**** Dataset excerpt ****

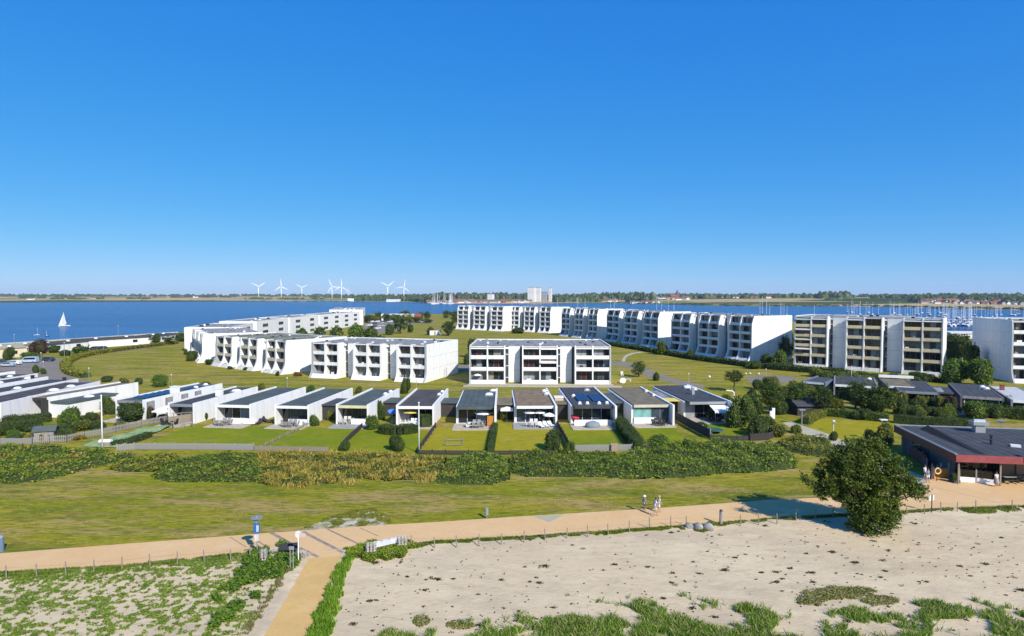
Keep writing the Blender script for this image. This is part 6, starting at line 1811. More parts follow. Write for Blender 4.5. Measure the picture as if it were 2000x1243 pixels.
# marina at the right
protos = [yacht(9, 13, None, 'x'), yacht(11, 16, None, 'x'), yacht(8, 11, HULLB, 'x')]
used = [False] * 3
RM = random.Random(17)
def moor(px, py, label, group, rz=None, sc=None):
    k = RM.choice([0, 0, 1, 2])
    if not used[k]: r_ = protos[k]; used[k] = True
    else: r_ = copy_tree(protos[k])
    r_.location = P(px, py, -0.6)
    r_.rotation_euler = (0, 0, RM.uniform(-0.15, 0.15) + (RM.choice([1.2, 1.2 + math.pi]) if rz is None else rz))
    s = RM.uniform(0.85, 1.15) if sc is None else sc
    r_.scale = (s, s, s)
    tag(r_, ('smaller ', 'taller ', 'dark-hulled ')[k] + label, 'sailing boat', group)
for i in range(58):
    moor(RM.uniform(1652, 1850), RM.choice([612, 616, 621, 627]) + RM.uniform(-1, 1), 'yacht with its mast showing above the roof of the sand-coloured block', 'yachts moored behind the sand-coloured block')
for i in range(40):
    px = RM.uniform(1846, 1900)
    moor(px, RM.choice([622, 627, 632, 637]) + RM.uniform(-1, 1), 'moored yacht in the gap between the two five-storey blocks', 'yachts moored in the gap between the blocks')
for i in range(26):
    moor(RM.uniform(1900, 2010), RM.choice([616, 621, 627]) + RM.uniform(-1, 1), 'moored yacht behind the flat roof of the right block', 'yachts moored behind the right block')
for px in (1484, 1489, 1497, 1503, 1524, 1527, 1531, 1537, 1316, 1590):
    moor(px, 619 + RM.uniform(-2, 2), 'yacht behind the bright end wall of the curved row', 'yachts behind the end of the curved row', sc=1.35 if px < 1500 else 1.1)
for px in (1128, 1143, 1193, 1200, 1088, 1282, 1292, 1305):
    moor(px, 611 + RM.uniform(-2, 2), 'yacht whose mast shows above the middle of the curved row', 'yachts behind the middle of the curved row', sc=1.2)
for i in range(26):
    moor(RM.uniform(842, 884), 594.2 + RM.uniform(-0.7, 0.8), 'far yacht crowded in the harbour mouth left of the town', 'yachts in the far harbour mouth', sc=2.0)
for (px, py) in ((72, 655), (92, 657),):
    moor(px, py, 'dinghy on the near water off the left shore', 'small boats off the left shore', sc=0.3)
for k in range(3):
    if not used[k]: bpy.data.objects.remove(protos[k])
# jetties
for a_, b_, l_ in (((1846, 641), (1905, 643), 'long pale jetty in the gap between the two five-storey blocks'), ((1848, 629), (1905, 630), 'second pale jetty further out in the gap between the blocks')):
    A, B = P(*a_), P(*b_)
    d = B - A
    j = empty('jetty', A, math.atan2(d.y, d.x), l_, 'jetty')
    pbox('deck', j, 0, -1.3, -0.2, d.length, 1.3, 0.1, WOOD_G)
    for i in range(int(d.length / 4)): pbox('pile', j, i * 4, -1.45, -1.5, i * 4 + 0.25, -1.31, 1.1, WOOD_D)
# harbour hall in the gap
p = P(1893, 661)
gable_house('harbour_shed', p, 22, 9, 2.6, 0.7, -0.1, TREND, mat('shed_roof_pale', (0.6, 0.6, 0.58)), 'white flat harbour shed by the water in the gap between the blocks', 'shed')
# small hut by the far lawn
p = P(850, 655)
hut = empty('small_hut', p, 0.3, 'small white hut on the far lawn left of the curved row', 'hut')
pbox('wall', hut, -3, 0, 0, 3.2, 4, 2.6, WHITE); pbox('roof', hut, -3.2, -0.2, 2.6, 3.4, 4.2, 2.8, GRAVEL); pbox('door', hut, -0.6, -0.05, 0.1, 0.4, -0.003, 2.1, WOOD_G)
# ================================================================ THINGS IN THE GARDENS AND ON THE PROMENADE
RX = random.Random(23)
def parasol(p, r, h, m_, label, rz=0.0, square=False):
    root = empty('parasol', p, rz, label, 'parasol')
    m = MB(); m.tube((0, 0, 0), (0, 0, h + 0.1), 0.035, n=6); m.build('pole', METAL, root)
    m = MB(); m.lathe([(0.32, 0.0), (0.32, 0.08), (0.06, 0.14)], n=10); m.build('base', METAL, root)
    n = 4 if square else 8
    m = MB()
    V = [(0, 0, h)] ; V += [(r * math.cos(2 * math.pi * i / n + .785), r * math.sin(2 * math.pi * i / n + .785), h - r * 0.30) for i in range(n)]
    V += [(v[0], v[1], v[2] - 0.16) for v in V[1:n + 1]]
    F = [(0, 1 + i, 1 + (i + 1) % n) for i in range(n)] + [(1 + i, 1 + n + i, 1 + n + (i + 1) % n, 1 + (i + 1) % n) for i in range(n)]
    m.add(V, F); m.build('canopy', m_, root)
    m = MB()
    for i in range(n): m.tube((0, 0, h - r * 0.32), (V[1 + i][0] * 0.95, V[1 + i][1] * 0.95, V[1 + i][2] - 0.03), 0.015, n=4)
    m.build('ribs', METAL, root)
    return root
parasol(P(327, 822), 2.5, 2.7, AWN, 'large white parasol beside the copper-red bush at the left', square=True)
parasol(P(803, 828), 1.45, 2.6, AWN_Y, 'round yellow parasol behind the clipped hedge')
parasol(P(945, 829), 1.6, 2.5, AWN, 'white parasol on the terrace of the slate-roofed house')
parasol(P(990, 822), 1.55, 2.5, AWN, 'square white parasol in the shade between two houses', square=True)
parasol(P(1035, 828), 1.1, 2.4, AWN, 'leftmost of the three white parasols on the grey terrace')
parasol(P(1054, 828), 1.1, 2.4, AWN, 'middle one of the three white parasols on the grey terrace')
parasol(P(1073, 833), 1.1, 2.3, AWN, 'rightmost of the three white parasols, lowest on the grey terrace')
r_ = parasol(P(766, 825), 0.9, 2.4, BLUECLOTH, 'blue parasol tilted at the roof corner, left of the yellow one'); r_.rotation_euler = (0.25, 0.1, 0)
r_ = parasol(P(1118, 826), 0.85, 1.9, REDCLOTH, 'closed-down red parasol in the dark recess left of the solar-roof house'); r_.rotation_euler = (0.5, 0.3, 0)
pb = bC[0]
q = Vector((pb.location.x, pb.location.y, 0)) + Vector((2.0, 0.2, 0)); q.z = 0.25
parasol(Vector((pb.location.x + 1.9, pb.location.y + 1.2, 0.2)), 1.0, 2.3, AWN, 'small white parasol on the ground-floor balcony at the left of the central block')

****

Repeat the data exactly in full, omitting its pictures.

Result of the task –
Keep writing the Blender script for this image. This is part 6, starting at line 1811. More parts follow. Write for Blender 4.5. Measure the picture as if it were 2000x1243 pixels.
# marina at the right
protos = [yacht(9, 13, None, 'x'), yacht(11, 16, None, 'x'), yacht(8, 11, HULLB, 'x')]
used = [False] * 3
RM = random.Random(17)
def moor(px, py, label, group, rz=None, sc=None):
    k = RM.choice([0, 0, 1, 2])
    if not used[k]: r_ = protos[k]; used[k] = True
    else: r_ = copy_tree(protos[k])
    r_.location = P(px, py, -0.6)
    r_.rotation_euler = (0, 0, RM.uniform(-0.15, 0.15) + (RM.choice([1.2, 1.2 + math.pi]) if rz is None else rz))
    s = RM.uniform(0.85, 1.15) if sc is None else sc
    r_.scale = (s, s, s)
    tag(r_, ('smaller ', 'taller ', 'dark-hulled ')[k] + label, 'sailing boat', group)
for i in range(58):
    moor(RM.uniform(1652, 1850), RM.choice([612, 616, 621, 627]) + RM.uniform(-1, 1), 'yacht with its mast showing above the roof of the sand-coloured block', 'yachts moored behind the sand-coloured block')
for i in range(40):
    px = RM.uniform(1846, 1900)
    moor(px, RM.choice([622, 627, 632, 637]) + RM.uniform(-1, 1), 'moored yacht in the gap between the two five-storey blocks', 'yachts moored in the gap between the blocks')
for i in range(26):
    moor(RM.uniform(1900, 2010), RM.choice([616, 621, 627]) + RM.uniform(-1, 1), 'moored yacht behind the flat roof of the right block', 'yachts moored behind the right block')
for px in (1484, 1489, 1497, 1503, 1524, 1527, 1531, 1537, 1316, 1590):
    moor(px, 619 + RM.uniform(-2, 2), 'yacht behind the bright end wall of the curved row', 'yachts behind the end of the curved row', sc=1.35 if px < 1500 else 1.1)
for px in (1128, 1143, 1193, 1200, 1088, 1282, 1292, 1305):
    moor(px, 611 + RM.uniform(-2, 2), 'yacht whose mast shows above the middle of the curved row', 'yachts behind the middle of the curved row', sc=1.2)
for i in range(26):
    moor(RM.uniform(842, 884), 594.2 + RM.uniform(-0.7, 0.8), 'far yacht crowded in the harbour mouth left of the town', 'yachts in the far harbour mouth', sc=2.0)
for (px, py) in ((72, 655), (92, 657),):
    moor(px, py, 'dinghy on the near water off the left shore', 'small boats off the left shore', sc=0.3)
for k in range(3):
    if not used[k]: bpy.data.objects.remove(protos[k])
# jetties
for a_, b_, l_ in (((1846, 641), (1905, 643), 'long pale jetty in the gap between the two five-storey blocks'), ((1848, 629), (1905, 630), 'second pale jetty further out in the gap between the blocks')):
    A, B = P(*a_), P(*b_)
    d = B - A
    j = empty('jetty', A, math.atan2(d.y, d.x), l_, 'jetty')
    pbox('deck', j, 0, -1.3, -0.2, d.length, 1.3, 0.1, WOOD_G)
    for i in range(int(d.length / 4)): pbox('pile', j, i * 4, -1.45, -1.5, i * 4 + 0.25, -1.31, 1.1, WOOD_D)
# harbour hall in the gap
p = P(1893, 661)
gable_house('harbour_shed', p, 22, 9, 2.6, 0.7, -0.1, TREND, mat('shed_roof_pale', (0.6, 0.6, 0.58)), 'white flat harbour shed by the water in the gap between the blocks', 'shed')
# small hut by the far lawn
p = P(850, 655)
hut = empty('small_hut', p, 0.3, 'small white hut on the far lawn left of the curved row', 'hut')
pbox('wall', hut, -3, 0, 0, 3.2, 4, 2.6, WHITE); pbox('roof', hut, -3.2, -0.2, 2.6, 3.4, 4.2, 2.8, GRAVEL); pbox('door', hut, -0.6, -0.05, 0.1, 0.4, -0.003, 2.1, WOOD_G)
# ================================================================ THINGS IN THE GARDENS AND ON THE PROMENADE
RX = random.Random(23)
def parasol(p, r, h, m_, label, rz=0.0, square=False):
    root = empty('parasol', p, rz, label, 'parasol')
    m = MB(); m.tube((0, 0, 0), (0, 0, h + 0.1), 0.035, n=6); m.build('pole', METAL, root)
    m = MB(); m.lathe([(0.32, 0.0), (0.32, 0.08), (0.06, 0.14)], n=10); m.build('base', METAL, root)
    n = 4 if square else 8
    m = MB()
    V = [(0, 0, h)] ; V += [(r * math.cos(2 * math.pi * i / n + .785), r * math.sin(2 * math.pi * i / n + .785), h - r * 0.30) for i in range(n)]
    V += [(v[0], v[1], v[2] - 0.16) for v in V[1:n + 1]]
    F = [(0, 1 + i, 1 + (i + 1) % n) for i in range(n)] + [(1 + i, 1 + n + i, 1 + n + (i + 1) % n, 1 + (i + 1) % n) for i in range(n)]
    m.add(V, F); m.build('canopy', m_, root)
    m = MB()
    for i in range(n): m.tube((0, 0, h - r * 0.32), (V[1 + i][0] * 0.95, V[1 + i][1] * 0.95, V[1 + i][2] - 0.03), 0.015, n=4)
    m.build('ribs', METAL, root)
    return root
parasol(P(327, 822), 2.5, 2.7, AWN, 'large white parasol beside the copper-red bush at the left', square=True)
parasol(P(803, 828), 1.45, 2.6, AWN_Y, 'round yellow parasol behind the clipped hedge')
parasol(P(945, 829), 1.6, 2.5, AWN, 'white parasol on the terrace of the slate-roofed house')
parasol(P(990, 822), 1.55, 2.5, AWN, 'square white parasol in the shade between two houses', square=True)
parasol(P(1035, 828), 1.1, 2.4, AWN, 'leftmost of the three white parasols on the grey terrace')
parasol(P(1054, 828), 1.1, 2.4, AWN, 'middle one of the three white parasols on the grey terrace')
parasol(P(1073, 833), 1.1, 2.3, AWN, 'rightmost of the three white parasols, lowest on the grey terrace')
r_ = parasol(P(766, 825), 0.9, 2.4, BLUECLOTH, 'blue parasol tilted at the roof corner, left of the yellow one'); r_.rotation_euler = (0.25, 0.1, 0)
r_ = parasol(P(1118, 826), 0.85, 1.9, REDCLOTH, 'closed-down red parasol in the dark recess left of the solar-roof house'); r_.rotation_euler = (0.5, 0.3, 0)
pb = bC[0]
q = Vector((pb.location.x, pb.location.y, 0)) + Vector((2.0, 0.2, 0)); q.z = 0.25
parasol(Vector((pb.location.x + 1.9, pb.location.y + 1.2, 0.2)), 1.0, 2.3, AWN, 'small white parasol on the ground-floor balcony at the left of the central block')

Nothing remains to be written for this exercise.